Le autorità jugoslave denunciarono 3.798 italiani alla Commissione delle Nazioni Unite per i crimini di guerra (United Nations War Crimes Commission), la quale ne iscrisse 729 nelle sue liste come criminali di guerra. Dopo l’entrata in vigore del trattato di pace italiano nel 1947, Belgrado chiese direttamente a Roma la consegna di 45 criminali di guerra. Le accuse colpivano i vertici militari e civili delle forze di occupazione italiane in Jugoslavia, ma anche i ranghi inferiori.
Sulla base degli accordi internazionali sottoscritti prima con l’armistizio (settembre 1943) e poi con il tratto di pace (febbraio 1947), l’Italia doveva consegnare i suoi criminali di guerra ai paesi che li avevano richiesti perché vi fossero giudicati. Fin dall’inizio il governo Badoglio elaborò però una strategia difensiva per evitare l’arresto e l’estradizione dei criminali di guerra italiani.

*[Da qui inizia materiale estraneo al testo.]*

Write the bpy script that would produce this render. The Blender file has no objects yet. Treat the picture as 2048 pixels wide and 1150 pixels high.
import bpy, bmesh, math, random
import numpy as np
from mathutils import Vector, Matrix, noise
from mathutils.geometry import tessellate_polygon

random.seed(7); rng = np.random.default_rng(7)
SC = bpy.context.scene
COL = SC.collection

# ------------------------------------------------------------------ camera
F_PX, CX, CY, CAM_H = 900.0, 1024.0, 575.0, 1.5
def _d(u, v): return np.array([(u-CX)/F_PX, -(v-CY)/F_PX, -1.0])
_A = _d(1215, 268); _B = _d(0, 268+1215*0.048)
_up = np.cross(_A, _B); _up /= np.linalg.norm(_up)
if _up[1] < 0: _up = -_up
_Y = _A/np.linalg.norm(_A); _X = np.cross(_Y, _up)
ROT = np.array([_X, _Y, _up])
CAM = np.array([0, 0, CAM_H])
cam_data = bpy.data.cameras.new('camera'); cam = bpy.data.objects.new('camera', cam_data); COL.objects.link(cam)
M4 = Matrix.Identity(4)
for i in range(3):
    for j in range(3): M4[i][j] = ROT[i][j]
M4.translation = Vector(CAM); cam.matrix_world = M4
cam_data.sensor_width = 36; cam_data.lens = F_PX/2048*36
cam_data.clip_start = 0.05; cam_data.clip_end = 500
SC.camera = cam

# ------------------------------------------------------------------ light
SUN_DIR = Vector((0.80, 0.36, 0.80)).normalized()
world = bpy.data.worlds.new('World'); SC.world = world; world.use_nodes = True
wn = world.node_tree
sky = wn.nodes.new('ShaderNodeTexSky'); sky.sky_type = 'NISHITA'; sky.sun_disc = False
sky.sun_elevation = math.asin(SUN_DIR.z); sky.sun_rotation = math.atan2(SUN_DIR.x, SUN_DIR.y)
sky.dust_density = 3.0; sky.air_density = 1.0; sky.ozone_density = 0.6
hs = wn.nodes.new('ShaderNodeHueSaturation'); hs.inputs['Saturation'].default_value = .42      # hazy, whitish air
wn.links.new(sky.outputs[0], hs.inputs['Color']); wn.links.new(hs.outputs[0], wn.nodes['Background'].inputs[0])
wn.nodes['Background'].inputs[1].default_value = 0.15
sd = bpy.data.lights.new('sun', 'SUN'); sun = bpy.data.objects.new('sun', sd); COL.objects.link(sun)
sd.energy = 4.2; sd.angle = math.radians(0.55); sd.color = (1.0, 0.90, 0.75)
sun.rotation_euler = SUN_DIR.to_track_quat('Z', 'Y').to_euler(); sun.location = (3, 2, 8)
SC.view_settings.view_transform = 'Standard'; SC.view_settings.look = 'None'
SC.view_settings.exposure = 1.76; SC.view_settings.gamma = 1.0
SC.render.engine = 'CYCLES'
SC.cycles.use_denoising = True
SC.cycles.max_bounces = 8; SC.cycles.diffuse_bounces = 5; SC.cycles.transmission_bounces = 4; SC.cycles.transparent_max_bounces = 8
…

Tale strategia si basò su quattro punti:
a) processare i criminali di guerra italiani presso tribunali italiani;
b) rivendicare il carattere umanitario dell’occupazione italiana;
c) distinguere la condotta italiana da quella brutale dei tedeschi;
d) colpevolizzare i partigiani (specie quelli comunisti) per l’imbarbarimento della guerra.
Condivisa anche dai governi italiani di unità nazionale antifascista (1944-1947), tale strategia ebbe pieno successo e nessun criminale italiano fu consegnato alla Jugoslavia.